“Married woman with kids and hectic life seeks wild animal for meaningful relationship and connection with nature.”
As a kid I used to think I could talk to animals. Not in a Dr. Doolittle way, where I could decipher moos and clucks, but in an innocent “of course I can talk to the animals” kid-way. I spent every weekend, school holiday, and summer on my grandparents’ farm, so I was as familiar with Daisy the cow’s ornery moods as I was with Penny the hen’s laying habits and my grandfather’s tea-drinking schedule.
Somewhere along the way, I stopped believing I could talk to animals. I stopped really seeing animals too, and it suddenly makes me sad; I’ve lost my connection with nature. My cat’s just not cutting it—I want to see animals. Wild animals.
Bwindi Impenetrable National Park—Mountain Gorillas
Uganda

Photo source: Wikipedia
I just recently re-watched Gorillas in the Mist and was thinking how incredible it would be to see these gentle giants in their natural environment. Then I heard that the Convention on the Conservation of Migratory Species of Wild Animals (UNEP/CMS) will name 2009 the “Year of The Gorilla,” as part of the UN’s decade of education for sustainable development. Then I thought, how incredible would it be to see gorillas in the year of the gorilla? I long to pay my respects to the gorillas of the Congo, particularly since the 2007 massacre of five critically endangered mountain gorillas there.

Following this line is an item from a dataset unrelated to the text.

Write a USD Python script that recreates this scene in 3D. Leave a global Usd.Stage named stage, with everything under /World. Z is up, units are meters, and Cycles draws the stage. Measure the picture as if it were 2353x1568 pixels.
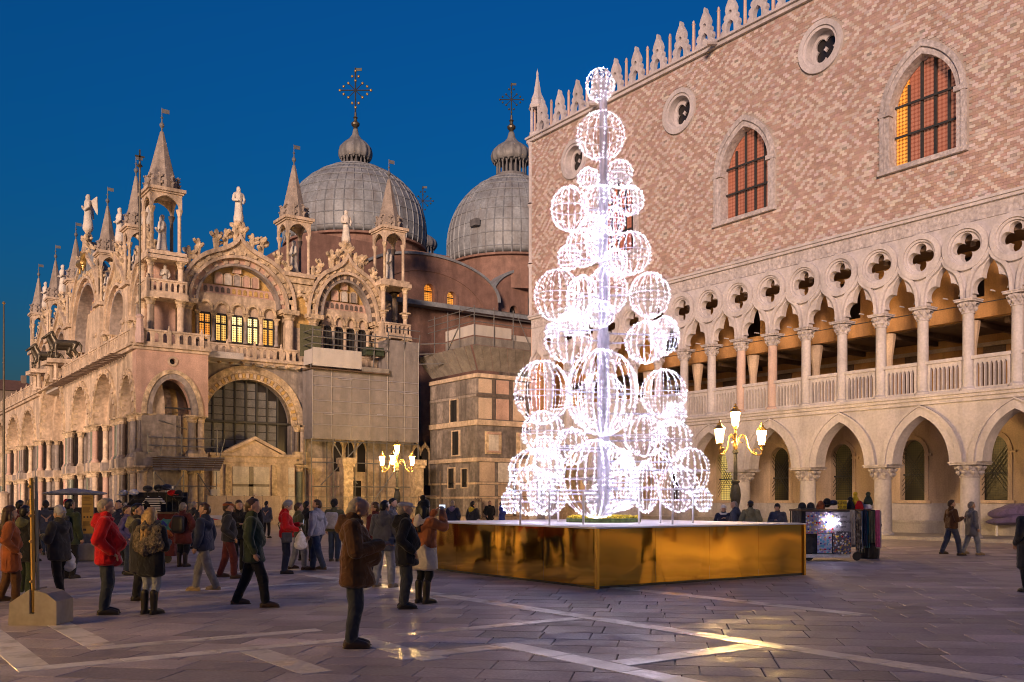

But because that area is so volatile, I might have to make do with reading the BBC’s diaries of two gorilla rangers. Or I could go gorilla trekking in Uganda’s Bwindi Impenetrable National Park, a dense rainforest, World Heritage Site, and home to half of the world’s population of mountain gorillas.
Wolf Haven International—Wolves
Tenino, WA

Photo source: Wikipedia
Once considered the “ultimate predator” of the northern hemisphere, the wolf is now classified as endangered in much of its former range in the U.S. I could take my chances and plan a week in Yellowstone National Park in Montana in the hopes that I would encounter one of the almost two hundred wild wolves living there, but two million acres of land allows too big a chance that our paths won’t cross. Instead, I’m thinking of visiting Wolf Haven International, a sanctuary for captive-born wolves, and one of only a handful of wolf recovery pre-release facilities in the U.S. and Mexico, where critically endangered wolves are placed for breeding and conditioning prior to release. I can channel my inner wolfman by attending a “howl-in,” camp overnight (and hope for a full moon!), take a photography class, attend lectures, or a three-day wildlife handling course where I can get up close and observe wolves in their natural habitat.